General Mixed Multi-Soliton Solutions to One-Dimensional Multicomponent Yajima-Oikawa System

TL;DR

This paper derives a comprehensive class of mixed bright-dark multi-soliton solutions for the multicomponent Yajima-Oikawa system, revealing collision behaviors and unifying various soliton configurations using the KP-hierarchy reduction method.

Contribution

It introduces a general Gram determinant form for mixed N-soliton solutions in the multicomponent Yajima-Oikawa system, encompassing all bright and dark soliton cases.

Findings

Inelastic collisions occur only among bright solitons in SW components.

Dark solitons in SW and bright solitons in LW always undergo elastic collisions.

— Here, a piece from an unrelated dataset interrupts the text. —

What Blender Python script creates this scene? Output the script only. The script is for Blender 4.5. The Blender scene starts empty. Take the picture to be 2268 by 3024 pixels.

The solutions unify all bright and dark N-soliton configurations.

Abstract

In this paper, we derive a general mixed (bright-dark) multi-soliton solution to a one-dimensional multicomponent Yajima-Oikawa (YO) system, i.e., the (M+1)-component YO system comprised of M-component short waves (SWs) and one-component long wave (LW) for all possible combinations of nonlinearity coefficients including positive, negative and mixed types. With the help of the KP-hierarchy reduction method, we firstly construct two types of general mixed N-soliton solution (two-bright-one-dark soliton and one-bright-two-dark one for SW components) to the (3+1)-component YO system in detail. Then by extending the corresponding analysis to the (M+1)-component YO system, a general mixed N-soliton solution in Gram determinant form is obtained. The expression of the mixed soliton solution also contains the general all bright and all dark N-soliton solution as special cases. Besides, the dynamical analysis shows that the inelastic collision can only take place among SW components when at least two SW components have bright solitons in mixed type soliton solution. Whereas, the dark solitons in SW components and the bright soliton in LW component always undergo usual elastic collision.